YOUR INSTRUCTIONS:
Provide again, from the entries below, every line from the one containing "by 1467 pixels." through the one containing "ob('bracket', M().tube(arc((x, y, zb", exactly as written, and no other line.

DATA ENTRIES:
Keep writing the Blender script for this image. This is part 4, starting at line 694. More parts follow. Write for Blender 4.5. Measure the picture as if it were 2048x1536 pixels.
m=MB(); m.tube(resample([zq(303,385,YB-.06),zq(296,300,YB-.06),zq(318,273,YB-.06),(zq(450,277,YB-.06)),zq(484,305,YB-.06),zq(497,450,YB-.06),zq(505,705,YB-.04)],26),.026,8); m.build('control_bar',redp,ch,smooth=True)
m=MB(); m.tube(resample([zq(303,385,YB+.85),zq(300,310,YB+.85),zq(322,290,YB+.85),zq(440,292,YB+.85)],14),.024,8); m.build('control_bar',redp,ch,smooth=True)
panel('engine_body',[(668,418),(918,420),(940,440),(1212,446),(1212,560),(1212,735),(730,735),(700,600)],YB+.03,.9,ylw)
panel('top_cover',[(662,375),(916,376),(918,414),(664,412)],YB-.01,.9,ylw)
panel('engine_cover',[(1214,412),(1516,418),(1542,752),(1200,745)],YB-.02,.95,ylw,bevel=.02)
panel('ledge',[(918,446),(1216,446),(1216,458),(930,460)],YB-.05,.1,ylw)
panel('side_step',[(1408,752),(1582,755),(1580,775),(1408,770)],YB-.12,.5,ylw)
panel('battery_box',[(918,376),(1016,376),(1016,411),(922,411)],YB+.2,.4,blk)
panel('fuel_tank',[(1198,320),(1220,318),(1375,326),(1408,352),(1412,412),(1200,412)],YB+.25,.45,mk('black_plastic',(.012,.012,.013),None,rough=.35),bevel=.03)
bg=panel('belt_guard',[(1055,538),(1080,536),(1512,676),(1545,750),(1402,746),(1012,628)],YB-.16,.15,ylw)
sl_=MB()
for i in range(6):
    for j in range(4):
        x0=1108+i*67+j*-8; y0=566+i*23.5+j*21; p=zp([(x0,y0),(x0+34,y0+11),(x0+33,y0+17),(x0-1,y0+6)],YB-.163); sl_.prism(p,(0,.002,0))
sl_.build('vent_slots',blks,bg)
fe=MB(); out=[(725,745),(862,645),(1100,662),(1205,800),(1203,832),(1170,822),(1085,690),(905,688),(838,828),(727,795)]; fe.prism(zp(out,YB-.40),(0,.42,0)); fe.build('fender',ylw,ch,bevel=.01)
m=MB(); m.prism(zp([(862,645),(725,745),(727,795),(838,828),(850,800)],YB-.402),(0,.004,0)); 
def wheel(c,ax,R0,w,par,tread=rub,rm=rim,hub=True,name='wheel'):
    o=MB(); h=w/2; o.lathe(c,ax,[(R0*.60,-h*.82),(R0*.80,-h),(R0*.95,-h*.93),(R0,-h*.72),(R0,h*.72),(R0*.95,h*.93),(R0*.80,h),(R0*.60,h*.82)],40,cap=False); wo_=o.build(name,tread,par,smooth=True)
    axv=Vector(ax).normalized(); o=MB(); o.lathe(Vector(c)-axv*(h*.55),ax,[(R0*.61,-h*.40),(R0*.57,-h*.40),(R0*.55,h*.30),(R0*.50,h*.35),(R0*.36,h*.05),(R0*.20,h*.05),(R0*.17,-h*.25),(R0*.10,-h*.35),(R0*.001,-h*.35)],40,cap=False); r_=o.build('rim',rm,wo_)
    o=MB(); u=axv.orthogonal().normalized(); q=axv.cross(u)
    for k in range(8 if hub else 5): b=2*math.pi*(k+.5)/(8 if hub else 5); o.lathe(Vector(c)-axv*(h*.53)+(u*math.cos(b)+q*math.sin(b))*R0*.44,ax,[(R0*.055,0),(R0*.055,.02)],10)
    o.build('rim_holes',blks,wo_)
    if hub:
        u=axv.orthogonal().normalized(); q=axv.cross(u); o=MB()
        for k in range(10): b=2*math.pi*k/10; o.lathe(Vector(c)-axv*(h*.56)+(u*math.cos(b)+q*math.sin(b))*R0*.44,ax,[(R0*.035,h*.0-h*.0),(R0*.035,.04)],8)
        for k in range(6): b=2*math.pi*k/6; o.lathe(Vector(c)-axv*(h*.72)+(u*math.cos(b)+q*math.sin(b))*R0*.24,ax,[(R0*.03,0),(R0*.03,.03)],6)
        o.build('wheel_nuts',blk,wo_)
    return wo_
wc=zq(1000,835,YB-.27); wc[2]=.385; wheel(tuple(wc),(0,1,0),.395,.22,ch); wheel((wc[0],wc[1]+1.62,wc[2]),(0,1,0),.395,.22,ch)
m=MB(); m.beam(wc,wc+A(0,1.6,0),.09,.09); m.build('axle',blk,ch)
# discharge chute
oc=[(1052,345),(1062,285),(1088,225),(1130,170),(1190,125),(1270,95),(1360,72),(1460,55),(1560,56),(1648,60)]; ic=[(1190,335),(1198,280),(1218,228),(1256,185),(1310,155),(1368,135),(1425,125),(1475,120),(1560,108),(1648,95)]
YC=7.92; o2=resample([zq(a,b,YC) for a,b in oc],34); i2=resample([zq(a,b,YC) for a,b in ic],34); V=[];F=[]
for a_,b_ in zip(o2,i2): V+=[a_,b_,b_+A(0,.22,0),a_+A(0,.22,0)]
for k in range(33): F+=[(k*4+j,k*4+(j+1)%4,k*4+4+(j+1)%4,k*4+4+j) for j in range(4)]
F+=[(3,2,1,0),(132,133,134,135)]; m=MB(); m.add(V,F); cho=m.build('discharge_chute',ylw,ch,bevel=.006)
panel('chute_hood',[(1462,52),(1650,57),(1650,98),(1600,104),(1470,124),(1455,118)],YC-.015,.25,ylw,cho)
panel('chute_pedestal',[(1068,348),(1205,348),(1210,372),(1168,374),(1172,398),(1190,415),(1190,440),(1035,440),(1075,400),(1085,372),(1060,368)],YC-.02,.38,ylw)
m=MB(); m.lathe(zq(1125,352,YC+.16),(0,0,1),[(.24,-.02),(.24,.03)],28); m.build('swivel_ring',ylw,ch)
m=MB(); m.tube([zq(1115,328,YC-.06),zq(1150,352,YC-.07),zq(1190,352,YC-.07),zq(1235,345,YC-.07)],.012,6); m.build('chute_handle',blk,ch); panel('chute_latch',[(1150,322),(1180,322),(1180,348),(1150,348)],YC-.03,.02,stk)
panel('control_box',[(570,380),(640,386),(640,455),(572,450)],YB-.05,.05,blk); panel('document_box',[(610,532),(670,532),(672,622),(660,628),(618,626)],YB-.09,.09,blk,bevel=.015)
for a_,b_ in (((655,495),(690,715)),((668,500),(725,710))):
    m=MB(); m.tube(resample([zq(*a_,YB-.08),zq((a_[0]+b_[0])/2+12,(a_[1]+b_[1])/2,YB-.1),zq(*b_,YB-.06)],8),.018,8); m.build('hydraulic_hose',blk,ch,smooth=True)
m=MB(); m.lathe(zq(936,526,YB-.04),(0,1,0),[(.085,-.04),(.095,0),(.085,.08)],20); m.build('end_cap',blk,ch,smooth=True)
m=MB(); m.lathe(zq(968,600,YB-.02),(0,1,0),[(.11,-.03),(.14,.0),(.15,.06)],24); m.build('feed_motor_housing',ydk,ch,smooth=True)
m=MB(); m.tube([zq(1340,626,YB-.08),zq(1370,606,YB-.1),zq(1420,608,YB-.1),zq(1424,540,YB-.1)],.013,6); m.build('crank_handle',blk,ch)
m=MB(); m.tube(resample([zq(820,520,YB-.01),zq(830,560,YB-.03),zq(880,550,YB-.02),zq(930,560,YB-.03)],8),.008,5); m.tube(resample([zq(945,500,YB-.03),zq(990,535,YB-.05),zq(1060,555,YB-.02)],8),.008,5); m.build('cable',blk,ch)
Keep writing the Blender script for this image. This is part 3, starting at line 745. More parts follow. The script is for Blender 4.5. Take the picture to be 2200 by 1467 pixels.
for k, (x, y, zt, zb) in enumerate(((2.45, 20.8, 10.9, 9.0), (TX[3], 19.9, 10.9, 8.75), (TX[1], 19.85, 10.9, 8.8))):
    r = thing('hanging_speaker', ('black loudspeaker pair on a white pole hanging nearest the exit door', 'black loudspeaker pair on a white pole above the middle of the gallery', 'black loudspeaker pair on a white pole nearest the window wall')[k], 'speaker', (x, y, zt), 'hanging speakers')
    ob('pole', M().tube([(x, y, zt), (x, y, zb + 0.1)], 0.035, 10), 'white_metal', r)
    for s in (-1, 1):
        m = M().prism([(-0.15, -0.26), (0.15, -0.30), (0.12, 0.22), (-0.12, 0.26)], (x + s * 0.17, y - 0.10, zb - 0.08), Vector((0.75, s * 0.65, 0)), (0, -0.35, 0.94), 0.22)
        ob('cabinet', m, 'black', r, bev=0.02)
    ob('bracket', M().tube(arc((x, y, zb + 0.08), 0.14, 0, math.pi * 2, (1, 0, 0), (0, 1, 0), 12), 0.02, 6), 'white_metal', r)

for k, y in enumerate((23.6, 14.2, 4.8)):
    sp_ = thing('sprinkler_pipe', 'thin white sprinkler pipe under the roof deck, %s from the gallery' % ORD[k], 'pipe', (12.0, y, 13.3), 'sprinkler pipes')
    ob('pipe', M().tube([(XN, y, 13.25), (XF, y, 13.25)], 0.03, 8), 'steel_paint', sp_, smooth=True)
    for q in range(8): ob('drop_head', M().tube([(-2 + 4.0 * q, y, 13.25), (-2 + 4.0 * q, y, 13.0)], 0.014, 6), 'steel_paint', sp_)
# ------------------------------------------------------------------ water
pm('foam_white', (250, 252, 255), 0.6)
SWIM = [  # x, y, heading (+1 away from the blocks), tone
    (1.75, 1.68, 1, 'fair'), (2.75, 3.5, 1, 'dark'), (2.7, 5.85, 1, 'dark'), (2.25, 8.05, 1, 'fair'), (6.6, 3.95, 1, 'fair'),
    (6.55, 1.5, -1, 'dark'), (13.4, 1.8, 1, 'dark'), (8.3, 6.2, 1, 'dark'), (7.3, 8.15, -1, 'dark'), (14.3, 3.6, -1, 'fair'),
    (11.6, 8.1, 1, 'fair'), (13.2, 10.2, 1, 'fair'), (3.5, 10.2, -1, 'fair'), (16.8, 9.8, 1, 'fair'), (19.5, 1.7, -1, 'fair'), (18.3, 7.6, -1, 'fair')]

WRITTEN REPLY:
Keep writing the Blender script for this image. This is part 3, starting at line 745. More parts follow. The script is for Blender 4.5. Take the picture to be 2200 by 1467 pixels.
for k, (x, y, zt, zb) in enumerate(((2.45, 20.8, 10.9, 9.0), (TX[3], 19.9, 10.9, 8.75), (TX[1], 19.85, 10.9, 8.8))):
    r = thing('hanging_speaker', ('black loudspeaker pair on a white pole hanging nearest the exit door', 'black loudspeaker pair on a white pole above the middle of the gallery', 'black loudspeaker pair on a white pole nearest the window wall')[k], 'speaker', (x, y, zt), 'hanging speakers')
    ob('pole', M().tube([(x, y, zt), (x, y, zb + 0.1)], 0.035, 10), 'white_metal', r)
    for s in (-1, 1):
        m = M().prism([(-0.15, -0.26), (0.15, -0.30), (0.12, 0.22), (-0.12, 0.26)], (x + s * 0.17, y - 0.10, zb - 0.08), Vector((0.75, s * 0.65, 0)), (0, -0.35, 0.94), 0.22)
        ob('cabinet', m, 'black', r, bev=0.02)
    ob('bracket', M().tube(arc((x, y, zb + 0.08), 0.14, 0, math.pi * 2, (1, 0, 0), (0, 1, 0), 12), 0.02, 6), 'white_metal', r)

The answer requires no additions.